Entre o início da universidade e a abertura do Atelier Gustavo Bittencourt, passaram-se dez anos, período em que o designer atuou em marcenarias, metalúrgicas, no escritório de outros criadores e até em uma galeria especializada em mobiliário moderno em Los Angeles – tudo com o objetivo de absorver o máximo de conhecimento para fundar a própria empresa. No paralelo, seguia desenhando e pesquisando. “Percebi que, se delegasse a produção a uma fábrica e dependesse de lojas 68 para vender, minhas peças atingiriam preços inacessíveis. Isso vai contra um dos princípios do design industrial, que é oferecer um custo-benefício justo.” Para resolver a equação, Gustavo traçou um caminho de autonomia.
“Em 2013, um amigo arquiteto me levou para visitar uma oficina de marcenaria que estava montada e sem uso em Petrópolis. Negociei com os proprietários e, na semana seguinte, já havia me mudado para a cidade e ocupado o local.” No começo, o designer confeccionava os móveis sozinho. Com o tempo, conseguiu contratar colaboradores e ganhar escala. Hoje, a fábrica soma 1.200 m2, distribuídos em dois galpões com setores de marcenaria, estofaria, administração, estoque e expedição, além de caminhão próprio. No catálogo, figuram cerca de 50 itens, vendidos diretamente pelo ateliê ou pela plataforma Boobam. Todos os anos, cinco ou seis lançamentos entram para o portfólio.
Quando Gustavo concebe uma nova peça, quase sempre desenvolve também uma família: o mesmo conceito ganha diversos desdobramentos. É o caso da linha Benjamin, composta de poltrona, chaise, cadeira, banco, mesa de centro e lateral. “Procuro desenhar algo que perdure e faça sentido. Cada projeto exige muito tempo e dedicação.

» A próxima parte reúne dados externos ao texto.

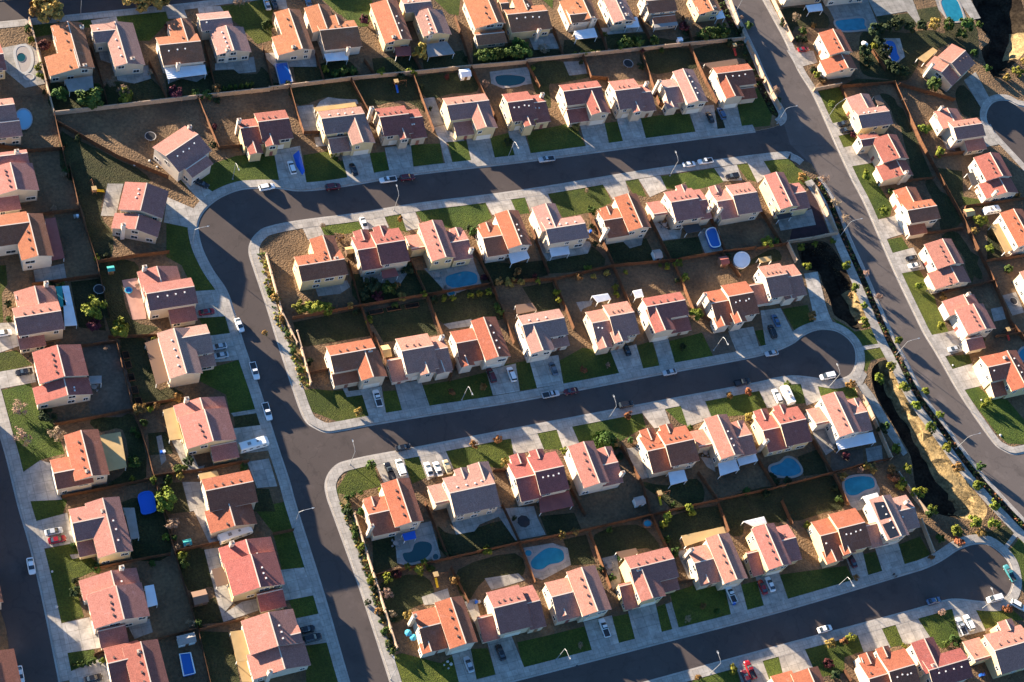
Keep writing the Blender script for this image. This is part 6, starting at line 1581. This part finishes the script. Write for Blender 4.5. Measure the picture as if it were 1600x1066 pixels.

Na hora que chego a uma solução que me agrada, seja ela de estrutura, forma, estética ou combinação de materiais, aproveito para aplicar a mesma proposta a vários produtos”, explica.
INSPIRAÇÃO EM ELEMENTOS DA ARQUITETURA
Entre suas maiores referências no design de mobiliário, ele cita os mestres do modernismo brasileiro, como Joaquim Tenreiro, Lina Bo Bardi, Jorge Zalszupin, Sergio Rodrigues e Ricardo Fasanello, porém diz se inspirar ainda mais na vertente arquitetônica do movimento. “Os pilotis, os espaços abertos, o equilíbrio entre leveza e peso, os grandes volumes de concreto, a matéria-prima exposta, sem adornos e enganações, é isso o que me encanta.” Em suas criações, a influência fica evidente nas estruturas deixadas à vista – tão bonitas e bem executadas que não precisam ser escondidas.
Lançados recentemente, o carrinho-bar Bobo, a cadeira Orto, a estante Bauman e a poltrona Bernardo expressam o domínio do designer sobre um repertório diversificado de materiais. “Não sou marceneiro ou serralheiro, nunca me defini num material só. Acho importante saber explorar todos eles, usá-los para gerar contrastes que tornam o móvel mais forte e interessante”, explica. A organização atual da fábrica permite que ele se concentre na criação, diferentemente da época em que precisava “jogar nas 11 posições”, como lembra. O sucesso de sua trajetória, Gustavo atribui à mistura de paixão e entrega. “Sou feliz por sobreviver e prosperar de design.”